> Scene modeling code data
════════════════

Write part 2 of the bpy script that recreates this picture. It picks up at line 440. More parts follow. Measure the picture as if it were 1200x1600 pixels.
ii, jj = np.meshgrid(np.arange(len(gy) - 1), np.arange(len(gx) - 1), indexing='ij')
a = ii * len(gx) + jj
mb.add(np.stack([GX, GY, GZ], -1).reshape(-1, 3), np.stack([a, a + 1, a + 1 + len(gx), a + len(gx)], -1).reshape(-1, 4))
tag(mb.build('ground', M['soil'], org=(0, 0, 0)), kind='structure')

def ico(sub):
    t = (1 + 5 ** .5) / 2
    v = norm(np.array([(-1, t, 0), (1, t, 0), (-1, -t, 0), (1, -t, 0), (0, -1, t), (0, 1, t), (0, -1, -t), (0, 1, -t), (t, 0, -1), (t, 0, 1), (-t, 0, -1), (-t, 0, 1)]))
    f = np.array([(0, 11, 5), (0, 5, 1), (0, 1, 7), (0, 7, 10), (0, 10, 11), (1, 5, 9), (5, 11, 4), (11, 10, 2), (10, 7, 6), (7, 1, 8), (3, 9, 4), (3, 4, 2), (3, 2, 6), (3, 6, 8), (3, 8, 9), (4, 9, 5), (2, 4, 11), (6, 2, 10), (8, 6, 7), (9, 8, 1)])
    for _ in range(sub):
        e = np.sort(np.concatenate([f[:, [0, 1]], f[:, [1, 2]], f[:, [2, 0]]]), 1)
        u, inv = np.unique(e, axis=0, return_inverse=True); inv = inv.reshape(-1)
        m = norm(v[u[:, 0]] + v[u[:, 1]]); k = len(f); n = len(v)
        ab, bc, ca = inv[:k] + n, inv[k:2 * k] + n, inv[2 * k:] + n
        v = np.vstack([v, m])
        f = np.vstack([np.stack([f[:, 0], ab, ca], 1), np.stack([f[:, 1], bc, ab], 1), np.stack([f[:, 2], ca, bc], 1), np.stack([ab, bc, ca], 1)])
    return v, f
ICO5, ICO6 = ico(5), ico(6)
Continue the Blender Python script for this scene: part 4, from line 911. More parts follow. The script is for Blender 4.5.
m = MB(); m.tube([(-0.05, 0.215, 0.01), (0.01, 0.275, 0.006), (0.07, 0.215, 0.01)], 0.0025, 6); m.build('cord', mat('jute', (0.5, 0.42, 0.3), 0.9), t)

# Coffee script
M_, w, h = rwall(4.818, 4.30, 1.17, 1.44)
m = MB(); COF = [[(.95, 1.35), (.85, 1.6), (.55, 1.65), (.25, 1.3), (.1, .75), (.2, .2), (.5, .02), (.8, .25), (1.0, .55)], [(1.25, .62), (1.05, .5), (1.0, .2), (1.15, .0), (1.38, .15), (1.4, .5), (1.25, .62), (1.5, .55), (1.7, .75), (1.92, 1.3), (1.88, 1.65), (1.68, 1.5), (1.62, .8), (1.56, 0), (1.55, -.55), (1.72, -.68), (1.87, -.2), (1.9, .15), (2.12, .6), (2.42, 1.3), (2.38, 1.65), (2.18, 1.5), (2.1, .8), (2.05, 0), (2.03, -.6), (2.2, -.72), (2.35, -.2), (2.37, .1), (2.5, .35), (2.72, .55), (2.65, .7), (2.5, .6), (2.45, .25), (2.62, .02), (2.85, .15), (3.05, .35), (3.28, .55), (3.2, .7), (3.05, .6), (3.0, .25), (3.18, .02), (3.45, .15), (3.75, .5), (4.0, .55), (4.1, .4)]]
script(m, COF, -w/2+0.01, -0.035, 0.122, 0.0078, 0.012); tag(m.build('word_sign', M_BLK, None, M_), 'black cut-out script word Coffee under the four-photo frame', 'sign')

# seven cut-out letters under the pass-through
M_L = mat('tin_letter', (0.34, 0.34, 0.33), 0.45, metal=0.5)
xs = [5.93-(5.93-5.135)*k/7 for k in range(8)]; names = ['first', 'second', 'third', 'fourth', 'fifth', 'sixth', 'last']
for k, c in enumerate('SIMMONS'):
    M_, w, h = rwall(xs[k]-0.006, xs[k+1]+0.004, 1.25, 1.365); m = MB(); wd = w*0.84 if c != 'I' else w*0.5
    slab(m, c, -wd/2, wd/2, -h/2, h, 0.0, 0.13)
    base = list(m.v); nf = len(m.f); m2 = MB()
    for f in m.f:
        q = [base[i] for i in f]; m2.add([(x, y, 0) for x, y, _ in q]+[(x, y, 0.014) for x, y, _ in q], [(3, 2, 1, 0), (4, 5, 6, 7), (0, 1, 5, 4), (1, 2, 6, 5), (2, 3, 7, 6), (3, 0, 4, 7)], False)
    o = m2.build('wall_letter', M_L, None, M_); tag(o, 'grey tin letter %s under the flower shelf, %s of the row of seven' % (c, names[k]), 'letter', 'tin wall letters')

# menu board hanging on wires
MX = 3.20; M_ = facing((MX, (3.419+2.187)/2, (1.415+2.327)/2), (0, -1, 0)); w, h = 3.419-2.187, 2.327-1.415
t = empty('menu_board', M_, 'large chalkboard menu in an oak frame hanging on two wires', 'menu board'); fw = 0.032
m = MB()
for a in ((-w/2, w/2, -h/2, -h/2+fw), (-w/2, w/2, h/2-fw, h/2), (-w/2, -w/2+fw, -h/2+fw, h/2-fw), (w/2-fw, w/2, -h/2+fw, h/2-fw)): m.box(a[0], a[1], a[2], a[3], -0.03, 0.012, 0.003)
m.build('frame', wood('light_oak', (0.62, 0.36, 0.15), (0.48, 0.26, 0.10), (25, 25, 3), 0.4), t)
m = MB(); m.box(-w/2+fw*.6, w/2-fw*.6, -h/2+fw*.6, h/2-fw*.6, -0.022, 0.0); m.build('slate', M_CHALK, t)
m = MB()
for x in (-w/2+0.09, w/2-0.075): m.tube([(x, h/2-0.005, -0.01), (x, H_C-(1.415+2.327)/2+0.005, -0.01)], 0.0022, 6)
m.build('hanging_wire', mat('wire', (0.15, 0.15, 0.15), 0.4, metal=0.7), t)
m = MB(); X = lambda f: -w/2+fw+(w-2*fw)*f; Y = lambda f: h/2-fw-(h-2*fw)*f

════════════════

> Work to complete
Repeat the lines above exactly.

> The completed task
Write part 2 of the bpy script that recreates this picture. It picks up at line 440. More parts follow. Measure the picture as if it were 1200x1600 pixels.
ii, jj = np.meshgrid(np.arange(len(gy) - 1), np.arange(len(gx) - 1), indexing='ij')
a = ii * len(gx) + jj
mb.add(np.stack([GX, GY, GZ], -1).reshape(-1, 3), np.stack([a, a + 1, a + 1 + len(gx), a + len(gx)], -1).reshape(-1, 4))
tag(mb.build('ground', M['soil'], org=(0, 0, 0)), kind='structure')

def ico(sub):
    t = (1 + 5 ** .5) / 2
    v = norm(np.array([(-1, t, 0), (1, t, 0), (-1, -t, 0), (1, -t, 0), (0, -1, t), (0, 1, t), (0, -1, -t), (0, 1, -t), (t, 0, -1), (t, 0, 1), (-t, 0, -1), (-t, 0, 1)]))
    f = np.array([(0, 11, 5), (0, 5, 1), (0, 1, 7), (0, 7, 10), (0, 10, 11), (1, 5, 9), (5, 11, 4), (11, 10, 2), (10, 7, 6), (7, 1, 8), (3, 9, 4), (3, 4, 2), (3, 2, 6), (3, 6, 8), (3, 8, 9), (4, 9, 5), (2, 4, 11), (6, 2, 10), (8, 6, 7), (9, 8, 1)])
    for _ in range(sub):
        e = np.sort(np.concatenate([f[:, [0, 1]], f[:, [1, 2]], f[:, [2, 0]]]), 1)
        u, inv = np.unique(e, axis=0, return_inverse=True); inv = inv.reshape(-1)
        m = norm(v[u[:, 0]] + v[u[:, 1]]); k = len(f); n = len(v)
        ab, bc, ca = inv[:k] + n, inv[k:2 * k] + n, inv[2 * k:] + n
        v = np.vstack([v, m])
        f = np.vstack([np.stack([f[:, 0], ab, ca], 1), np.stack([f[:, 1], bc, ab], 1), np.stack([f[:, 2], ca, bc], 1), np.stack([ab, bc, ca], 1)])
    return v, f
ICO5, ICO6 = ico(5), ico(6)
Continue the Blender Python script for this scene: part 4, from line 911. More parts follow. The script is for Blender 4.5.
m = MB(); m.tube([(-0.05, 0.215, 0.01), (0.01, 0.275, 0.006), (0.07, 0.215, 0.01)], 0.0025, 6); m.build('cord', mat('jute', (0.5, 0.42, 0.3), 0.9), t)

# Coffee script
M_, w, h = rwall(4.818, 4.30, 1.17, 1.44)
m = MB(); COF = [[(.95, 1.35), (.85, 1.6), (.55, 1.65), (.25, 1.3), (.1, .75), (.2, .2), (.5, .02), (.8, .25), (1.0, .55)], [(1.25, .62), (1.05, .5), (1.0, .2), (1.15, .0), (1.38, .15), (1.4, .5), (1.25, .62), (1.5, .55), (1.7, .75), (1.92, 1.3), (1.88, 1.65), (1.68, 1.5), (1.62, .8), (1.56, 0), (1.55, -.55), (1.72, -.68), (1.87, -.2), (1.9, .15), (2.12, .6), (2.42, 1.3), (2.38, 1.65), (2.18, 1.5), (2.1, .8), (2.05, 0), (2.03, -.6), (2.2, -.72), (2.35, -.2), (2.37, .1), (2.5, .35), (2.72, .55), (2.65, .7), (2.5, .6), (2.45, .25), (2.62, .02), (2.85, .15), (3.05, .35), (3.28, .55), (3.2, .7), (3.05, .6), (3.0, .25), (3.18, .02), (3.45, .15), (3.75, .5), (4.0, .55), (4.1, .4)]]
script(m, COF, -w/2+0.01, -0.035, 0.122, 0.0078, 0.012); tag(m.build('word_sign', M_BLK, None, M_), 'black cut-out script word Coffee under the four-photo frame', 'sign')

# seven cut-out letters under the pass-through
M_L = mat('tin_letter', (0.34, 0.34, 0.33), 0.45, metal=0.5)
xs = [5.93-(5.93-5.135)*k/7 for k in range(8)]; names = ['first', 'second', 'third', 'fourth', 'fifth', 'sixth', 'last']
for k, c in enumerate('SIMMONS'):
    M_, w, h = rwall(xs[k]-0.006, xs[k+1]+0.004, 1.25, 1.365); m = MB(); wd = w*0.84 if c != 'I' else w*0.5
    slab(m, c, -wd/2, wd/2, -h/2, h, 0.0, 0.13)
    base = list(m.v); nf = len(m.f); m2 = MB()
    for f in m.f:
        q = [base[i] for i in f]; m2.add([(x, y, 0) for x, y, _ in q]+[(x, y, 0.014) for x, y, _ in q], [(3, 2, 1, 0), (4, 5, 6, 7), (0, 1, 5, 4), (1, 2, 6, 5), (2, 3, 7, 6), (3, 0, 4, 7)], False)
    o = m2.build('wall_letter', M_L, None, M_); tag(o, 'grey tin letter %s under the flower shelf, %s of the row of seven' % (c, names[k]), 'letter', 'tin wall letters')

# menu board hanging on wires
MX = 3.20; M_ = facing((MX, (3.419+2.187)/2, (1.415+2.327)/2), (0, -1, 0)); w, h = 3.419-2.187, 2.327-1.415
t = empty('menu_board', M_, 'large chalkboard menu in an oak frame hanging on two wires', 'menu board'); fw = 0.032
m = MB()
for a in ((-w/2, w/2, -h/2, -h/2+fw), (-w/2, w/2, h/2-fw, h/2), (-w/2, -w/2+fw, -h/2+fw, h/2-fw), (w/2-fw, w/2, -h/2+fw, h/2-fw)): m.box(a[0], a[1], a[2], a[3], -0.03, 0.012, 0.003)
m.build('frame', wood('light_oak', (0.62, 0.36, 0.15), (0.48, 0.26, 0.10), (25, 25, 3), 0.4), t)
m = MB(); m.box(-w/2+fw*.6, w/2-fw*.6, -h/2+fw*.6, h/2-fw*.6, -0.022, 0.0); m.build('slate', M_CHALK, t)
m = MB()
for x in (-w/2+0.09, w/2-0.075): m.tube([(x, h/2-0.005, -0.01), (x, H_C-(1.415+2.327)/2+0.005, -0.01)], 0.0022, 6)
m.build('hanging_wire', mat('wire', (0.15, 0.15, 0.15), 0.4, metal=0.7), t)
m = MB(); X = lambda f: -w/2+fw+(w-2*fw)*f; Y = lambda f: h/2-fw-(h-2*fw)*f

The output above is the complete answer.